What you are asked to do:
Print, exactly as they stand, the lines from the start of the listing to the line containing "TILT = math.atan((HOR - 1000) / F)", inclusive.

____ Information provided

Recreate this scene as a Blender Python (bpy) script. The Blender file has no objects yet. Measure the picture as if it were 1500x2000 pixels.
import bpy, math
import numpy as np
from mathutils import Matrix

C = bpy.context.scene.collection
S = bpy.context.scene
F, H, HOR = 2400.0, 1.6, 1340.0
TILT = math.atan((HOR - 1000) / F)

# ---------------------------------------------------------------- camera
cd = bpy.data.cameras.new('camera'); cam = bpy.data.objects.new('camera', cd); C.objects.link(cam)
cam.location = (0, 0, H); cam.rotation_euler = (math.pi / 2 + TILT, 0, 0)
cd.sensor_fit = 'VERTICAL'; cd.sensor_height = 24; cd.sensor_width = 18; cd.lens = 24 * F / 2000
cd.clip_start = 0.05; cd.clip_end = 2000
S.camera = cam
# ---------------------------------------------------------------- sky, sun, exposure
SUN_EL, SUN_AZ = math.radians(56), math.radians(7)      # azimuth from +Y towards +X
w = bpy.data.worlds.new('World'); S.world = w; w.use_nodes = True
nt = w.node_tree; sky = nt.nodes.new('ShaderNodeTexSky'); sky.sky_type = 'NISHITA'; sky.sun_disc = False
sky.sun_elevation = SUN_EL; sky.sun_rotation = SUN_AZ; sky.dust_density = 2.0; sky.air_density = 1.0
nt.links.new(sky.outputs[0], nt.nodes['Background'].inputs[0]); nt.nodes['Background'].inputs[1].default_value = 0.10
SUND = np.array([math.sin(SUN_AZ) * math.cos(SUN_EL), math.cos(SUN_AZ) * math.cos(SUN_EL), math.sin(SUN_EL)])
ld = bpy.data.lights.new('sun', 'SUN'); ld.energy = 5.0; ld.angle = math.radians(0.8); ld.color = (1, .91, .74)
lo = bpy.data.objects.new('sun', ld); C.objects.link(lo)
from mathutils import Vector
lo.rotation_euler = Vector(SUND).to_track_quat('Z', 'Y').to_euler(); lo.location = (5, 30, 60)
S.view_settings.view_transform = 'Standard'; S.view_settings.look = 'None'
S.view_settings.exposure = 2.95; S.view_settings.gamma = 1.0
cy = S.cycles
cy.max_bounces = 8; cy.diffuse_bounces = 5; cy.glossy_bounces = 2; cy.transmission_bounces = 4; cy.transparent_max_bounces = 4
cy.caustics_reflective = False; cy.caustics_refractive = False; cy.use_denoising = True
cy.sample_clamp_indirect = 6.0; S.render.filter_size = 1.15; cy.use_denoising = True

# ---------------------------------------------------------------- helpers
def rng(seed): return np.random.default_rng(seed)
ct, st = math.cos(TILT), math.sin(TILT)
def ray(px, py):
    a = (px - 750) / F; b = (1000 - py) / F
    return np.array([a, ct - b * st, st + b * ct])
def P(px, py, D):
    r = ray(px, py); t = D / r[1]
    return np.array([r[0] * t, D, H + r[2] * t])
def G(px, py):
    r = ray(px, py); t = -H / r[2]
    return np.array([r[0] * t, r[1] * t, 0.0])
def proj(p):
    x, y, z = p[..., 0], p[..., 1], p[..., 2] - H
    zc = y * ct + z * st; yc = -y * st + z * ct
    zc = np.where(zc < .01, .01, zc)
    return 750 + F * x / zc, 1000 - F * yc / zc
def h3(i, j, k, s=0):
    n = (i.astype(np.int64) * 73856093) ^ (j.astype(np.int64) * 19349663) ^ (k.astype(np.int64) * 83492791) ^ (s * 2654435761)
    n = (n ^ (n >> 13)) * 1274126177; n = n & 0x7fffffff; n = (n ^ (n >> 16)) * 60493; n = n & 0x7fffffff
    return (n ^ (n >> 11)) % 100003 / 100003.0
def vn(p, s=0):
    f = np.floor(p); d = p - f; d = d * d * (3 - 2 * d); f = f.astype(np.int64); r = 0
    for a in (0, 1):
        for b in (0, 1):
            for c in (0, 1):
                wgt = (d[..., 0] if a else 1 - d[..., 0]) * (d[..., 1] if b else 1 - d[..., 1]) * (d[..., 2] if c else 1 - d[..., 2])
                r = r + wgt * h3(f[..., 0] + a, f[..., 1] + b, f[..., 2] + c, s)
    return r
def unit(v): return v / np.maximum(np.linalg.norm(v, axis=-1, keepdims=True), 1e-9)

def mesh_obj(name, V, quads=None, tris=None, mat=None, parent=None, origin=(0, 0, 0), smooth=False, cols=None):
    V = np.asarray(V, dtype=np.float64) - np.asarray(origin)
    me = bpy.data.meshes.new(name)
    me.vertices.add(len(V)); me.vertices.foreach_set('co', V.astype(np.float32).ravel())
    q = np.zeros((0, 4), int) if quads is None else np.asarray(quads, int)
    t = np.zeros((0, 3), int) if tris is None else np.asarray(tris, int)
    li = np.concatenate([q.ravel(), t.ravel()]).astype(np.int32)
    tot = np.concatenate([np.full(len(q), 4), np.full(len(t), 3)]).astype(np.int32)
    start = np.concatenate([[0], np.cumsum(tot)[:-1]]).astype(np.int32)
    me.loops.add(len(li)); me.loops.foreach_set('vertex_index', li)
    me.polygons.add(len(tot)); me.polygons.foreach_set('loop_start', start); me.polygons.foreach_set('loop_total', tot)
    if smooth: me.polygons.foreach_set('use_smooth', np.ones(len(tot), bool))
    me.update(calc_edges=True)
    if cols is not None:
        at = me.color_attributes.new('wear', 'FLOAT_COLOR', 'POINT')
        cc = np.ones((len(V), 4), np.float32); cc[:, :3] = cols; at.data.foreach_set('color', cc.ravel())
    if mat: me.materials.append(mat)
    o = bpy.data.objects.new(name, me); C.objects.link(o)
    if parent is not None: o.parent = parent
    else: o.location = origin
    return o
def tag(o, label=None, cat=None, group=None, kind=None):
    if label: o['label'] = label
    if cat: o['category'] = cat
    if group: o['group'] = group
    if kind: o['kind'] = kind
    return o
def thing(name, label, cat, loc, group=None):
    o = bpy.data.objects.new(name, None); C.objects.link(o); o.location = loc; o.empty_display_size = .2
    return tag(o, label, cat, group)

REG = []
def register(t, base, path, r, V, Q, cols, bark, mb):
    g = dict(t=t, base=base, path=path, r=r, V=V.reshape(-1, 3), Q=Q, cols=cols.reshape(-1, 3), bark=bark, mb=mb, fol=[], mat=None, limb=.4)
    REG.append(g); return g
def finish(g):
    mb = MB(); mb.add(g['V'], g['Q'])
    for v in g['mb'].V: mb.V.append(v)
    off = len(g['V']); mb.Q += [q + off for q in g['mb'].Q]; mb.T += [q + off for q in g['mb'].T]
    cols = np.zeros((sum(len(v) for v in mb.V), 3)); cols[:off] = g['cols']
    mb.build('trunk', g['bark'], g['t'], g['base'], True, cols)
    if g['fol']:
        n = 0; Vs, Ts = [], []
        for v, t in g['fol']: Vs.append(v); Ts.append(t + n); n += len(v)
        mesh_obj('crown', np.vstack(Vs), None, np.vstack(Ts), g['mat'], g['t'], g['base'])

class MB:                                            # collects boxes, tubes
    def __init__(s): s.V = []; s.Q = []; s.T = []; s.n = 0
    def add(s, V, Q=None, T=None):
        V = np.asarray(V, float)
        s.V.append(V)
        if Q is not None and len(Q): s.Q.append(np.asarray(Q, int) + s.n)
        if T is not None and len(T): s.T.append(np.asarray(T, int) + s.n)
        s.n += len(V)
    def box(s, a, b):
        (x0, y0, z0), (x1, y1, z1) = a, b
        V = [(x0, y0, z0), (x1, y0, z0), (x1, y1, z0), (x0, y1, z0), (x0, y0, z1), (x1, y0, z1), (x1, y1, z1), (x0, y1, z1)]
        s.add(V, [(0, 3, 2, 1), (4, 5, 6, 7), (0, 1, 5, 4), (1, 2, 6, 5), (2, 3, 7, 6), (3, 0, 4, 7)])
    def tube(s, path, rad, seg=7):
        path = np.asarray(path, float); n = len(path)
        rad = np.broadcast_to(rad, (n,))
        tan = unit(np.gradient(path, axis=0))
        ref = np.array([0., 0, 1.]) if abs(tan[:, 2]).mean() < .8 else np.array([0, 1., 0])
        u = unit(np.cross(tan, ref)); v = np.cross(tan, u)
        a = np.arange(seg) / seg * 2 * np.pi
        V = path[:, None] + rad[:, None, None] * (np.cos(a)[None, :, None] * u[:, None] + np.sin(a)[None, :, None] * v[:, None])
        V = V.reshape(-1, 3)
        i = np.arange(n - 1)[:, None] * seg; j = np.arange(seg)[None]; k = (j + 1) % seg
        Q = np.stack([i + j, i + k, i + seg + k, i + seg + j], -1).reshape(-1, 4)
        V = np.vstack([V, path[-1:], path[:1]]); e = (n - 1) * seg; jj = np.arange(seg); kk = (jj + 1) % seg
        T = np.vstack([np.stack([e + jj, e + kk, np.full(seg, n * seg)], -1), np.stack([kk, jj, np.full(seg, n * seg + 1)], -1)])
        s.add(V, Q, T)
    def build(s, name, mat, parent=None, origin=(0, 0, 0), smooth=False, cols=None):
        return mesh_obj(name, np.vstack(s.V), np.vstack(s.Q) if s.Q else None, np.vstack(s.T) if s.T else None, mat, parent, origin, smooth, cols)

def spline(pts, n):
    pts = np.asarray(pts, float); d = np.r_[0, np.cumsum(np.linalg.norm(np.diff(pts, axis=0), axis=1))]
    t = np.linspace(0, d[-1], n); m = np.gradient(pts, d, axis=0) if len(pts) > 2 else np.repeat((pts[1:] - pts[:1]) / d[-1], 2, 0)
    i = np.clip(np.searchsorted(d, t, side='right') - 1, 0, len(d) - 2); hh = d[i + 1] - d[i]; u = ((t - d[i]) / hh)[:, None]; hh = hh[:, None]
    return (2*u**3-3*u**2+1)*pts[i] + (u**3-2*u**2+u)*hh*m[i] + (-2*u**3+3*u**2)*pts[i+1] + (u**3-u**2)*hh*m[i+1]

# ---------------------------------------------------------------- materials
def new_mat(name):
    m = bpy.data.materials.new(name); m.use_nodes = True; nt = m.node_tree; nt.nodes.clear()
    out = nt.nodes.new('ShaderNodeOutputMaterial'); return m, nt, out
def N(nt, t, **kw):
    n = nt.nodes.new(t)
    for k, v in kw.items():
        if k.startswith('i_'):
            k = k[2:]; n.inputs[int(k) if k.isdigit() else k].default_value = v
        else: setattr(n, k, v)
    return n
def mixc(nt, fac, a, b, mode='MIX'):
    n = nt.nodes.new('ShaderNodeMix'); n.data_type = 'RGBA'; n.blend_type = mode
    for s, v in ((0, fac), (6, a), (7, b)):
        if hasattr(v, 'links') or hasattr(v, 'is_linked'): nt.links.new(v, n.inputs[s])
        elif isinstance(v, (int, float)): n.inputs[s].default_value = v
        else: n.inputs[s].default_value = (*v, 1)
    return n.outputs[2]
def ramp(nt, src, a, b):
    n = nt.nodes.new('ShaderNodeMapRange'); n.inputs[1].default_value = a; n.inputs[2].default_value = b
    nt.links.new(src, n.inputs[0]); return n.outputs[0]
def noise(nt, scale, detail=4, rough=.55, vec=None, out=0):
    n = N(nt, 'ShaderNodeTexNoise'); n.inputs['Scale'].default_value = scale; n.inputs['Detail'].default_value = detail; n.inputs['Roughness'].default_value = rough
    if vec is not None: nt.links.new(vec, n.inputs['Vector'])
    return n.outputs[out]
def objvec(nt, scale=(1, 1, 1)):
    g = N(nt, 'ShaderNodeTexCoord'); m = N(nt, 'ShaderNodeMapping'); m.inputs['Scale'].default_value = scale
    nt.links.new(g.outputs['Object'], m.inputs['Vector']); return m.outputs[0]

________

Correct response:
Recreate this scene as a Blender Python (bpy) script. The Blender file has no objects yet. Measure the picture as if it were 1500x2000 pixels.
import bpy, math
import numpy as np
from mathutils import Matrix

C = bpy.context.scene.collection
S = bpy.context.scene
F, H, HOR = 2400.0, 1.6, 1340.0
TILT = math.atan((HOR - 1000) / F)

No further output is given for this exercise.